I spent last Sunday online looking for employment opportunities in Japan.
The good news: There are plenty of open jobs for foreigners.
The bad news: Unless you’d want to do something else than teaching English…

I’m not good with kids, so I’m not sure a teaching job would be a good fit for me. And also, I’m not an English native, although only “native level” is required for most of those positions. Also, I am confident that my grasp of English grammar – as I had to study it rather painfully – is better than that native’s whom I overheard teaching in Korea once (“We use future progressive to give our speech a more warm and friendly feeling.” Honey, I’ll be believing that when hell is freezing over…)

However, even if you don’t want to teach, there seem to be enough jobs around – but those require rather fluent Japanese, which I don’t think is going to happen within this year.
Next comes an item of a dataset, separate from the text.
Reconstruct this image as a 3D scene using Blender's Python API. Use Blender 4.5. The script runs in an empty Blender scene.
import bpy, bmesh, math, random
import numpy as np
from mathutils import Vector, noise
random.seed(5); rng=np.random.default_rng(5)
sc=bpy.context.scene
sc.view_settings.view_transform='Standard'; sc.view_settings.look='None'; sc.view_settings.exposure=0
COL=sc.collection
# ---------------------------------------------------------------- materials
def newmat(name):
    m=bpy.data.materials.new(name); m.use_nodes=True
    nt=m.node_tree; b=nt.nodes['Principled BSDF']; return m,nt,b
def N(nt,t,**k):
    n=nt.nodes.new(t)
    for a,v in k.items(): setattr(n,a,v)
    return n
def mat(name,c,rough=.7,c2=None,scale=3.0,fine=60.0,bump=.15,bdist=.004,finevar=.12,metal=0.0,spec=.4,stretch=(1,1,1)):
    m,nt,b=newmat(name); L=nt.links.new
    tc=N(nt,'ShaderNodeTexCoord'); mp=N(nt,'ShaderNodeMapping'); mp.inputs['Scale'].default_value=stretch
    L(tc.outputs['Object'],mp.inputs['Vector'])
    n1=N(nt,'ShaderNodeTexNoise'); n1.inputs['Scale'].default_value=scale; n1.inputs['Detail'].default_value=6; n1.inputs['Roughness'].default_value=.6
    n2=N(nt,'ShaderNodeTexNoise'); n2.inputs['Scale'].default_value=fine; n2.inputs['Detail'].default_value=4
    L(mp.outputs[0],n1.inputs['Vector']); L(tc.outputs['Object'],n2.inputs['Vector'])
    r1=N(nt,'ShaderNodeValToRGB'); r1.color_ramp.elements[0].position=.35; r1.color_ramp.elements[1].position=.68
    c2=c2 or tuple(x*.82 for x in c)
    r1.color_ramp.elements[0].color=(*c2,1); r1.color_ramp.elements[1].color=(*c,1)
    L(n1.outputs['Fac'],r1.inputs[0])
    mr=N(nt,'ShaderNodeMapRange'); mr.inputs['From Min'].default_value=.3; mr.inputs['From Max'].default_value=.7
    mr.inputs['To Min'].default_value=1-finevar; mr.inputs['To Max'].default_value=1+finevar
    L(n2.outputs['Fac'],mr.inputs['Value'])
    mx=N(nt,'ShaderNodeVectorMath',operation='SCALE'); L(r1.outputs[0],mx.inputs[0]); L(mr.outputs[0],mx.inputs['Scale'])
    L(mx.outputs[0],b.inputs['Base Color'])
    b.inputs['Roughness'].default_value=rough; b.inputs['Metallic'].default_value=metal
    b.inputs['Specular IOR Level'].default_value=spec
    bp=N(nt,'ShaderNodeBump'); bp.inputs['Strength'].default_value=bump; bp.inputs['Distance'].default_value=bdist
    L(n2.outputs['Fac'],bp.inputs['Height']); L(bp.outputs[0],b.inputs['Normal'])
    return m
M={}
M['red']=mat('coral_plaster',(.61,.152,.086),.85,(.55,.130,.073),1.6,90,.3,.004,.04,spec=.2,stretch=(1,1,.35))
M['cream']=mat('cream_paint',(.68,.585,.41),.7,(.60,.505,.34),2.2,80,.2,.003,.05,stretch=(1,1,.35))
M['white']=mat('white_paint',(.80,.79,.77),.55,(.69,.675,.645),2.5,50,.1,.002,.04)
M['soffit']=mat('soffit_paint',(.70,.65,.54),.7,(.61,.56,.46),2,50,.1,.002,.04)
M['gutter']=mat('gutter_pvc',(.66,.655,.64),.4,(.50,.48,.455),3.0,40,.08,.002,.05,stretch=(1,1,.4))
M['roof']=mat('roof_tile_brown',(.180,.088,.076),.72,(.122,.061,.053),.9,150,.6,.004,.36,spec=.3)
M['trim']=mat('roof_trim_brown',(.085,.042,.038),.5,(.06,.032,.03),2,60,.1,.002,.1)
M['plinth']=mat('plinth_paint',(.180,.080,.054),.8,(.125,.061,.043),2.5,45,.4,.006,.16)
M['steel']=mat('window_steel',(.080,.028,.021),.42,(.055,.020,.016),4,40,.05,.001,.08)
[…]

I could start as a student again. There are student visas permitting up to 20 hours of work per week. But then, I’m not sure I’d want to be a full time student again right now – I believe I’m too old for that – or not old enough? Besides, most classes would be taught in Japanese anyway, and language schools preparing you for university are extremely expensive.

What about being a tour guide? Showing people MY beloved Japan sounds great, no? Well, of course there is an exam for this as well, so you have a basic understanding of the country and the language you want to use, and the exam is – you’ve guessed it – administered in Japanese.

The final good news is that any job I have found so far seems to be very well paid – for Western standards at least. And finding a job may be much easier once I am actually in the country. So I’ve not lost all hope yet, at the start already.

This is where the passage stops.